The look of the Velveteen Rabbit and his surroundings takes inspiration from the original book illustrations by William Nicholson. When Bonham Carter and Pope were working together on “The Gruffalo,” the Academy Award-nominated actor, who has been lifelong friends with the Nicholson family, told Pope he should look at “The Velveteen Rabbit” as a possible project.
Pope said he and a few members of his production team spent an afternoon with Nicholson’s grandson, Desmond Banks, looking at the book’s original illustrations. “They are all there and they are absolutely gorgeous,” Pope says. “To not take inspiration from that would seem a bit silly really.”
The live action portion of the story was filmed over three weeks in Ireland. But the special is also told in two-dimensional animation and three-dimensional computer graphics imagery. When William and the Rabbit go on their adventures together digging tunnels and escaping danger, it’s pure 2-D animation. When the Velveteen Rabbit is talking to the Wise Horse and the other toys in the playroom, the action is 3-D.
“I handed the script over with an apology,” Bidwell says with a laugh. He knew his first draft was asking a lot from the special’s production team. “Screenwriters like me put it down on the page and think, ‘Let’s see if we can do it,’ which is a real privilege and treat. You can reach that scale of ambition. We have the tools now.”
Casting Laroche as William was a critical point, because much of the story hinges on his performance. On the first day of filming, Pope called Apple and said, “We are going to be all right.” He recalls one of the crew members getting teary after watching Laroche perform in rehearsal. “He’s really a natural. I think he’s tremendous. Imagine having that much talent at that age,” Pope says.
By the end of the special, which covers a year, from one Christmas Day to the next, William’s friendship with the Velveteen Rabbit gives him the confidence to forge new friendships and introduce himself to other children. “Every ending is just the beginning of something new,” the Velveteen Rabbit tells William.

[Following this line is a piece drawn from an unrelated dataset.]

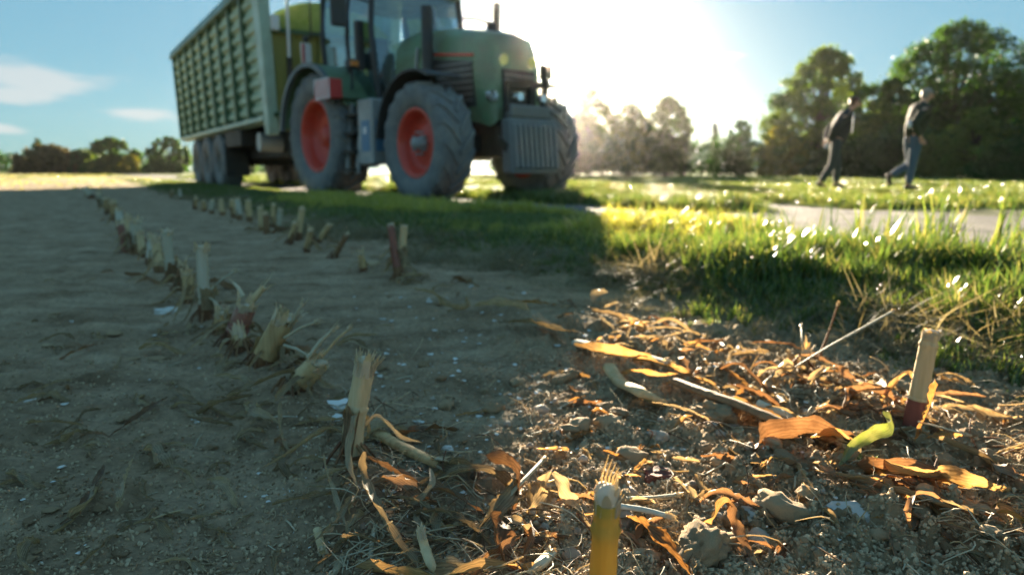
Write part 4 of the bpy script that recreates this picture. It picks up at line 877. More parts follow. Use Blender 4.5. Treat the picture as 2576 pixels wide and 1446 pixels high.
def person(loc, rz, J, hand_s, jacket, trous, hair, label, facing_tilt=0.0, jacket_len=.02, extra=None):
    """J: joints in the figure's own space: x forward, y to its left, z up"""
    root = empty('person', loc, rz); tag(root, label, 'man', 'men walking across the meadow')
    V = {k: Vector(v) for k, v in J.items()}; P_ = []; Ed = []; Rd = []; ix = {}
    def pt(k, p, r, prev=None):
        ix[k] = len(P_); P_.append(Vector(p)); Rd.append(r)
        if prev is not None: Ed.append((ix[prev], ix[k]))
    pt('pel', V['pel'], (.115, .15)); pt('wst', V['pel'].lerp(V['chest'], .45), (.10, .135), 'pel'); pt('chest', V['chest'], (.115, .165), 'wst')
    pt('nbase', V['chest'].lerp(V['neck'], .8), (.07, .08), 'chest'); pt('neck', V['neck'], .055, 'nbase'); pt('head0', V['head'] + Vector((0, 0, -.05)), (.075, .06), 'neck'); pt('head', V['head'] + Vector((0, 0, .06)), (.095, .078), 'head0'); pt('crown_', V['head'] + Vector((-.01, 0, .12)), (.055, .05), 'head')
    for s in 'LR':
        pt('sh' + s, V['sh' + s], .06, 'chest'); pt('el' + s, V['el' + s], .043, 'sh' + s); pt('wr' + s, V['wr' + s], .028, 'el' + s)
        d = (V['ha' + s] - V['wr' + s]).normalized(); pt('pa' + s, V['wr' + s] + d * .055, (.036, .020), 'wr' + s)
        side = d.cross(Vector((0, 1, 0))).normalized() if abs(d.y) < .9 else Vector((1, 0, 0)); cur = d.cross(side).normalized()
        for f, (o_, ln) in enumerate(((-.030, .068), (-.010, .078), (.011, .073), (.031, .058))):
            b0 = V['wr' + s] + d * .085 + side * o_; k = 'f%d%s' % (f, s)
            pt(k + 'a', b0, .0105, 'pa' + s); pt(k + 'b', b0 + d * ln * .5 + cur * .012, .009, k + 'a'); pt(k + 'c', b0 + d * ln * .85 + cur * .036, .0075, k + 'b')
        b0 = V['wr' + s] + d * .03 - side * .034; pt('t' + s, b0, .012, 'pa' + s); pt('t2' + s, b0 + d * .035 - side * .02 + cur * .01, .010, 't' + s); pt('t3' + s, b0 + d * .06 - side * .022 + cur * .02, .008, 't2' + s)
        pt('hip' + s, V['hip' + s], .09, 'pel'); pt('kn' + s, V['kn' + s], .06, 'hip' + s); pt('cf' + s, V['kn' + s].lerp(V['an' + s], .3), .056, 'kn' + s); pt('an' + s, V['an' + s], .036, 'cf' + s); pt('to' + s, V['to' + s], (.04, .03), 'an' + s)
    body = skinned('body', P_, Ed, Rd, SKIN, root)
    # jacket: shell over trunk and arms
    Q = []; E2 = []; R2 = []; jx = {}
    def jt(k, p, r, prev=None):
        jx[k] = len(Q); Q.append(Vector(p)); R2.append(r)
        if prev is not None: E2.append((jx[prev], jx[k]))
    jt('pel', V['pel'] + Vector((0, 0, -jacket_len)), (.17, .21)); jt('w', V['pel'].lerp(V['chest'], .5), (.165, .20), 'pel'); jt('c', V['chest'], (.165, .215), 'w'); jt('n', V['chest'].lerp(V['neck'], .75), (.085, .10), 'c'); jt('col', V['neck'] + Vector((0, 0, -.01)), (.072, .075), 'n')
    for s in 'LR':
        jt('s' + s, V['sh' + s], .09, 'c'); jt('e' + s, V['el' + s], .074, 's' + s); jt('r' + s, V['wr' + s].lerp(V['el' + s], .08), .048, 'e' + s)
    skinned('jacket', Q, E2, R2, jacket, root)
    for s in 'LR':
        T = [V['pel'] + Vector((0, (.03 if s == 'L' else -.03), .06)), V['hip' + s], V['kn' + s], V['an' + s].lerp(V['kn' + s], .06)]
        skinned('trouser_leg', T, [(0, 1), (1, 2), (2, 3)], [(.12, .12), (.115, .115), (.083, .083), (.068, .068)], trous, root)
        a = V['an' + s]; t = V['to' + s]; d = (t - a).normalized(); skinned('shoe', [a + Vector((0, 0, .02)) - d * .05, a - d * .03 + Vector((0, 0, -.035)), a.lerp(t, .55) + Vector((0, 0, -.012)), t + d * .02], [(0, 1), (1, 2), (2, 3)], [(.05, .05), (.05, .045), (.05, .036), (.036, .026)], SHOE, root)
    # face and hair as children of the body
    h = V['head']; f = Vector((math.cos(facing_tilt), 0, math.sin(facing_tilt))); up = Vector((-f.z, 0, f.x))
    b = MB(); b.ball(h + f * .092 + up * .0, .017, (1, .8, 1.2)); b.tube([h + f * .085 + up * .04, h + f * .108 + up * .0, h + f * .09 - up * .012], [.010, .017, .012], 8); b.build('nose', SKIN, body)
    for s in (-1, 1):
        b = MB(); b.ball(h + Vector((-.005, s * .078, .01)), .026, (.7, .4, 1.15)); b.build('ear', SKIN, body)
        b = MB(); b.ball(h + f * .083 + up * .035 + Vector((0, s * .030, 0)), .011); b.build('eye', SHOE, body)
    b = MB(); b.tube([h + f * .083 - up * .04 + Vector((0, -.022, 0)), h + f * .090 - up * .038, h + f * .083 - up * .04 + Vector((0, .022, 0))], .006, 6); b.build('mouth', SKIN, body)
    hb = MB(); c = h + Vector((-.022, 0, .062)); vs = []
    hb.ball(c + Vector((.004, 0, -.008)), .104, (1.0, .82, .80), 20, 12); hb.ball(c + Vector((-.03, 0, -.055)), .080, (.85, .95, .9), 16, 10); hb.build('hair', hair, body)
    if extra: extra(root, V)
    return root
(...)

“It is about how empowering love is,” Pope says. “They love each other and they can let each other go and they can go on to something different. That’s pretty great.”
It’s a phrase so fitting that it’s surprising to learn it’s not something uttered in the original story.
“I often start with what is the emotional truth of the piece,” Bidwell says. “Then the challenge is to make the book and the new ideas fit together. That is what we are always trying to do as writers. We want to disappear as screenwriters.”
Bidwell believes the book’s enduring popularity might be attributed to the bittersweet ending.
“People always remember that,” he says. “When there are moments in children’s books that are particularly sad, it lives longer in the memory. It stays with you more.”
Pope and Bidwell joke that the book’s central theme led the team to pondering questions like “What is the nature of reality?” and “What does it mean to be real?”
“We had endless conversations about metaphysics,” Sidwell laughs. But in the end they all agreed they wanted to tell the story in the best possible way and not “muck it up.”
“I think we want to make films where people feel better about the world at the end of it than at the beginning,” Pope says. “It’s a tricky world out there for kids and families.”